The records:
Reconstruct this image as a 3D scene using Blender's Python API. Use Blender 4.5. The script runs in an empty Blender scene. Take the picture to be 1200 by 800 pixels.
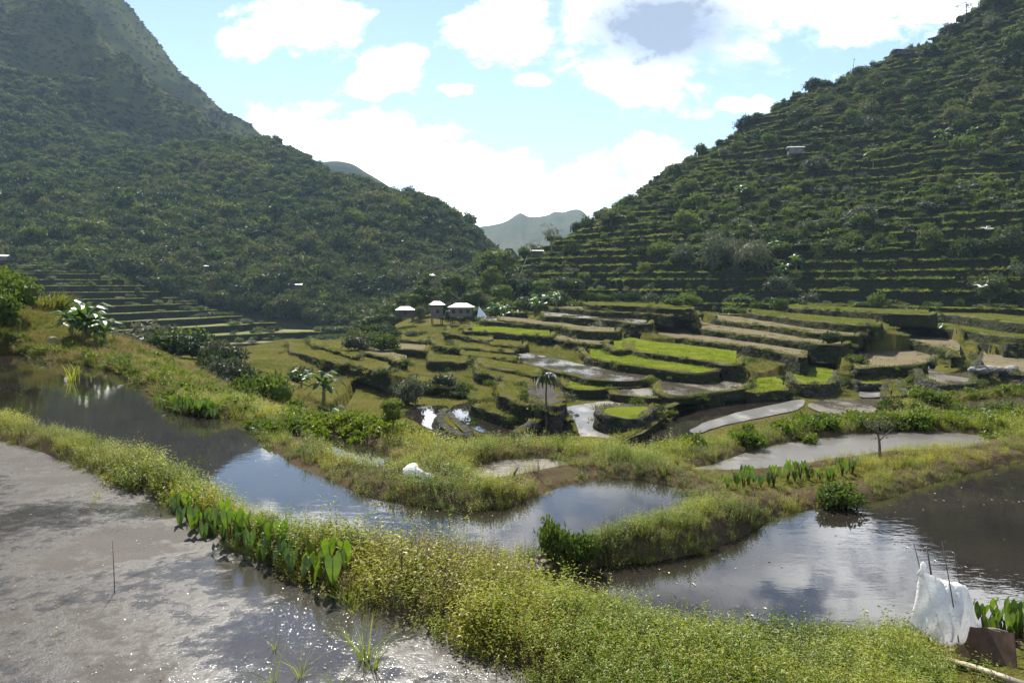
import bpy, math, random
import numpy as np
from mathutils import Vector, Matrix, Euler

random.seed(7); RNG = np.random.default_rng(7)
sc = bpy.context.scene
C = sc.collection
R = math.radians

# ------------------------------------------------------------------ camera
PITCH = R(4.2)
CP, SP = math.cos(PITCH), math.sin(PITCH)
cam = bpy.data.objects.new('camera', bpy.data.cameras.new('camera'))
C.objects.link(cam)
cam.data.lens = 27; cam.data.sensor_width = 36
cam.data.clip_start = 0.05; cam.data.clip_end = 20000
cam.location = (0, 0, 0); cam.rotation_euler = (R(90) - PITCH, 0, 0)
sc.camera = cam
sc.view_settings.view_transform = 'Standard'
sc.view_settings.look = 'None'
sc.view_settings.exposure = 1.52
sc.view_settings.gamma = 1.0

# survey helpers: a sight line from the eye and where it meets a level or a distance
def ray(px, py):
    u = (px - 600) / 900; v = (400 - py) / 900
    return u, CP + v * SP, -SP + v * CP
def Pz(px, py, z):
    r = ray(px, py); s = z / r[2]
    return (r[0] * s, r[1] * s, z)
def Pd(px, py, d):
    r = ray(px, py); s = d / r[1]
    return (r[0] * s, d, r[2] * s)

# ------------------------------------------------------------------ noise
def _h(ix, iy, seed):
    n = (ix.astype(np.int64) * 374761393 + iy.astype(np.int64) * 668265263 + seed * 974711) & 0x7fffffff
    n = ((n ^ (n >> 13)) * 1274126177) & 0x7fffffff
    return ((n ^ (n >> 16)) & 0xffff) / 65535.0
def vnoise(x, y, seed=0):
    x = np.asarray(x, float); y = np.asarray(y, float)
    ix = np.floor(x); iy = np.floor(y); fx = x - ix; fy = y - iy
    fx = fx * fx * (3 - 2 * fx); fy = fy * fy * (3 - 2 * fy)
    a = _h(ix, iy, seed); b = _h(ix + 1, iy, seed); c = _h(ix, iy + 1, seed); d = _h(ix + 1, iy + 1, seed)
    return (a + (b - a) * fx) * (1 - fy) + (c + (d - c) * fx) * fy
def fbm(x, y, scale, octs=4, seed=0, ridged=False):
    t = 0; amp = 1; tot = 0
    for k in range(octs):
        n = vnoise(np.asarray(x) / scale, np.asarray(y) / scale, seed + k * 17)
        if ridged: n = 1 - np.abs(2 * n - 1)
        t = t + n * amp; tot += amp; amp *= .5; scale *= .5
    return t / tot * 2 - 1        # -1..1
def sstep(a, b, x):
    t = np.clip((x - a) / (b - a), 0, 1); return t * t * (3 - 2 * t)

def catmull(pts, n=6, closed=False):
    pts = [np.array(p, float) for p in pts]; L = len(pts); out = []
    rng = range(L) if closed else range(L - 1)
    for i in rng:
        if closed: p0, p1, p2, p3 = (pts[(i + k) % L] for k in (-1, 0, 1, 2))
        else: p0, p1, p2, p3 = pts[max(i - 1, 0)], pts[i], pts[i + 1], pts[min(i + 2, L - 1)]
        for k in range(n):
            t = k / n
            out.append(.5 * ((2 * p1) + (-p0 + p2) * t + (2 * p0 - 5 * p1 + 4 * p2 - p3) * t * t + (-p0 + 3 * p1 - 3 * p2 + p3) * t ** 3))
    if not closed: out.append(pts[-1])
    return np.array(out)

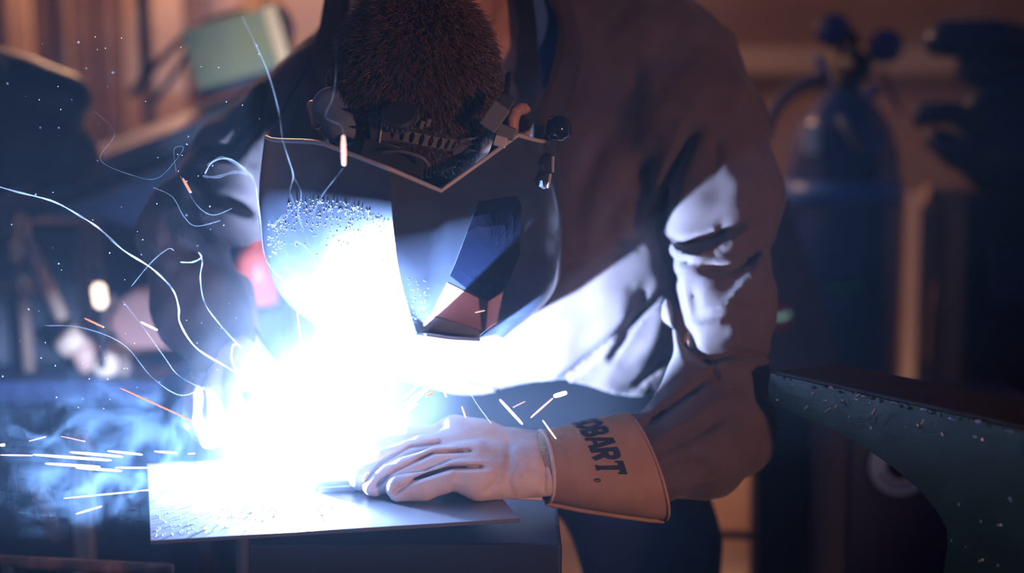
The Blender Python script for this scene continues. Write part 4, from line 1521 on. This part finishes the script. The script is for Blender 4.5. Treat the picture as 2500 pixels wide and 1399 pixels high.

Task statement: Could the lines from the top of the material through the line with "R = math.radians" be repeated exactly, pictures left out?

Result of this exercise:
Reconstruct this image as a 3D scene using Blender's Python API. Use Blender 4.5. The script runs in an empty Blender scene. Take the picture to be 1200 by 800 pixels.
import bpy, math, random
import numpy as np
from mathutils import Vector, Matrix, Euler

random.seed(7); RNG = np.random.default_rng(7)
sc = bpy.context.scene
C = sc.collection
R = math.radians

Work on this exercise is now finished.